• TASK BRIEF: Repeat the data word for word. Do not include the pictures.

• DATASET EXTRACT:
┄┄┄┄┄┄
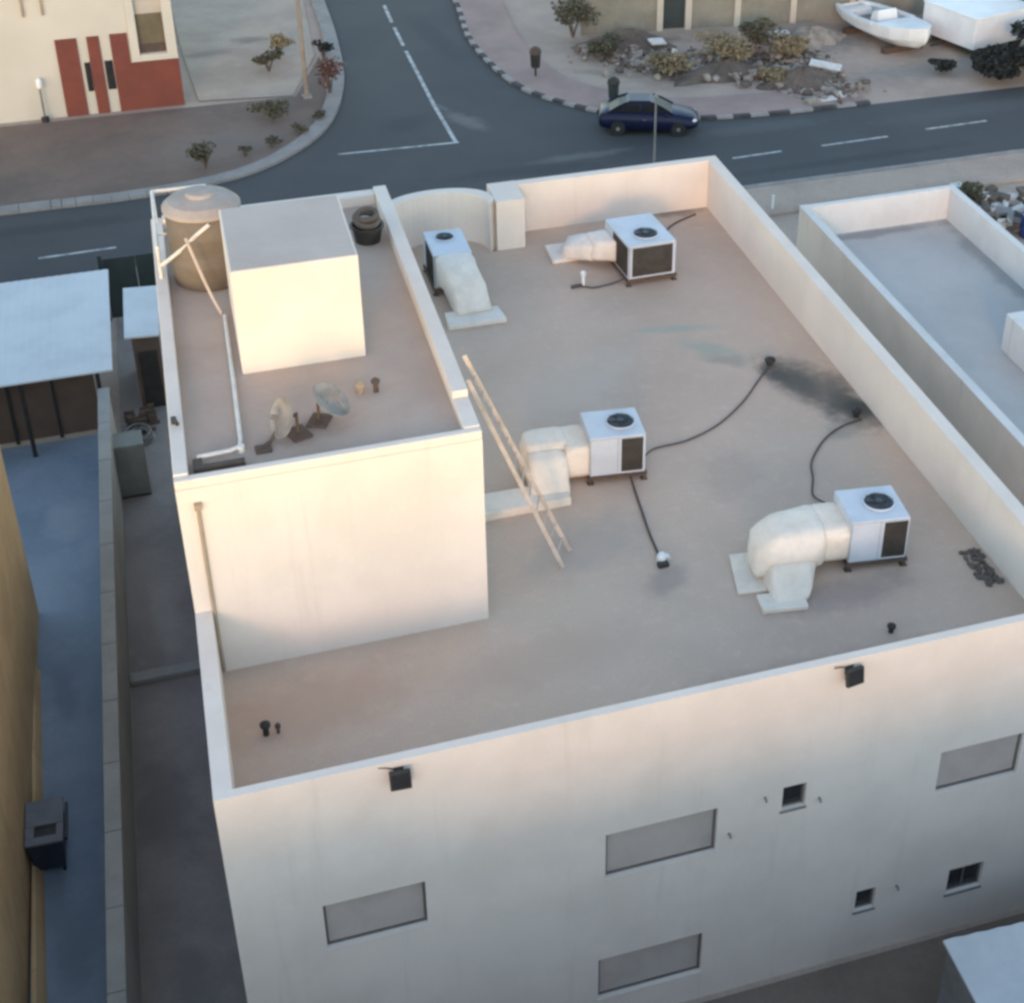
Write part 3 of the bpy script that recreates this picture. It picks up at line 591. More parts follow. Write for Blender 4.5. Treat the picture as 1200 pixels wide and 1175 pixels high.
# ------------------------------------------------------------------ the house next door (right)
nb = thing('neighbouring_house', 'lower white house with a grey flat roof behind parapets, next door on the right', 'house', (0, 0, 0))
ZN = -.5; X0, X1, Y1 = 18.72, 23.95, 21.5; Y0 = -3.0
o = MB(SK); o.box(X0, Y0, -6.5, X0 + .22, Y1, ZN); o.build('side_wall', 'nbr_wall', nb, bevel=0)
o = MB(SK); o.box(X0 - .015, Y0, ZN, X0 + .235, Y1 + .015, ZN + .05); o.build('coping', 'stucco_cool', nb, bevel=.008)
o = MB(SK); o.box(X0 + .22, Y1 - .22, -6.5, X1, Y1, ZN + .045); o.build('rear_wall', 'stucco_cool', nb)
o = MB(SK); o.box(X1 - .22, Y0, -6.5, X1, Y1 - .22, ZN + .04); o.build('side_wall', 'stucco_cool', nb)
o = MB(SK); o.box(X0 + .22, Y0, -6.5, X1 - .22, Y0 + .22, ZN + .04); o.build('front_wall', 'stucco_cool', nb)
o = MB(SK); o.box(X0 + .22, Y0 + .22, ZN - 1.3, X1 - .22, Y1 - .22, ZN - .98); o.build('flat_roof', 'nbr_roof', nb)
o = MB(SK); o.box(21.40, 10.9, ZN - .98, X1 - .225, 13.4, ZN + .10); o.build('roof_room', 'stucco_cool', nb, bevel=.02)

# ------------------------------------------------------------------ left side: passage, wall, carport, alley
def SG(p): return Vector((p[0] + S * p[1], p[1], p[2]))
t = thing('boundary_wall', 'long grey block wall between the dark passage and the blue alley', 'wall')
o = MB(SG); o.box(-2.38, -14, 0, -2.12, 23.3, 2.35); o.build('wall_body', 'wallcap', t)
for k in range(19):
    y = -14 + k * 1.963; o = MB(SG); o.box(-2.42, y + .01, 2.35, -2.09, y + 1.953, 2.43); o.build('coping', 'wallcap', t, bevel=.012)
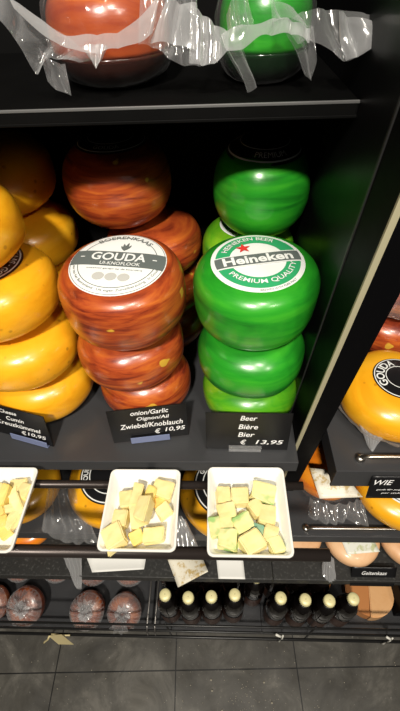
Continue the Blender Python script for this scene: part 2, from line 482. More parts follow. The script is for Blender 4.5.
┄┄┄┄┄┄
• CORRECT RESULT:
Write part 3 of the bpy script that recreates this picture. It picks up at line 591. More parts follow. Write for Blender 4.5. Treat the picture as 1200 pixels wide and 1175 pixels high.
# ------------------------------------------------------------------ the house next door (right)
nb = thing('neighbouring_house', 'lower white house with a grey flat roof behind parapets, next door on the right', 'house', (0, 0, 0))
ZN = -.5; X0, X1, Y1 = 18.72, 23.95, 21.5; Y0 = -3.0
o = MB(SK); o.box(X0, Y0, -6.5, X0 + .22, Y1, ZN); o.build('side_wall', 'nbr_wall', nb, bevel=0)
o = MB(SK); o.box(X0 - .015, Y0, ZN, X0 + .235, Y1 + .015, ZN + .05); o.build('coping', 'stucco_cool', nb, bevel=.008)
o = MB(SK); o.box(X0 + .22, Y1 - .22, -6.5, X1, Y1, ZN + .045); o.build('rear_wall', 'stucco_cool', nb)
o = MB(SK); o.box(X1 - .22, Y0, -6.5, X1, Y1 - .22, ZN + .04); o.build('side_wall', 'stucco_cool', nb)
o = MB(SK); o.box(X0 + .22, Y0, -6.5, X1 - .22, Y0 + .22, ZN + .04); o.build('front_wall', 'stucco_cool', nb)
o = MB(SK); o.box(X0 + .22, Y0 + .22, ZN - 1.3, X1 - .22, Y1 - .22, ZN - .98); o.build('flat_roof', 'nbr_roof', nb)
o = MB(SK); o.box(21.40, 10.9, ZN - .98, X1 - .225, 13.4, ZN + .10); o.build('roof_room', 'stucco_cool', nb, bevel=.02)

# ------------------------------------------------------------------ left side: passage, wall, carport, alley
def SG(p): return Vector((p[0] + S * p[1], p[1], p[2]))
t = thing('boundary_wall', 'long grey block wall between the dark passage and the blue alley', 'wall')
o = MB(SG); o.box(-2.38, -14, 0, -2.12, 23.3, 2.35); o.build('wall_body', 'wallcap', t)
for k in range(19):
    y = -14 + k * 1.963; o = MB(SG); o.box(-2.42, y + .01, 2.35, -2.09, y + 1.953, 2.43); o.build('coping', 'wallcap', t, bevel=.012)
Continue the Blender Python script for this scene: part 2, from line 482. More parts follow. The script is for Blender 4.5.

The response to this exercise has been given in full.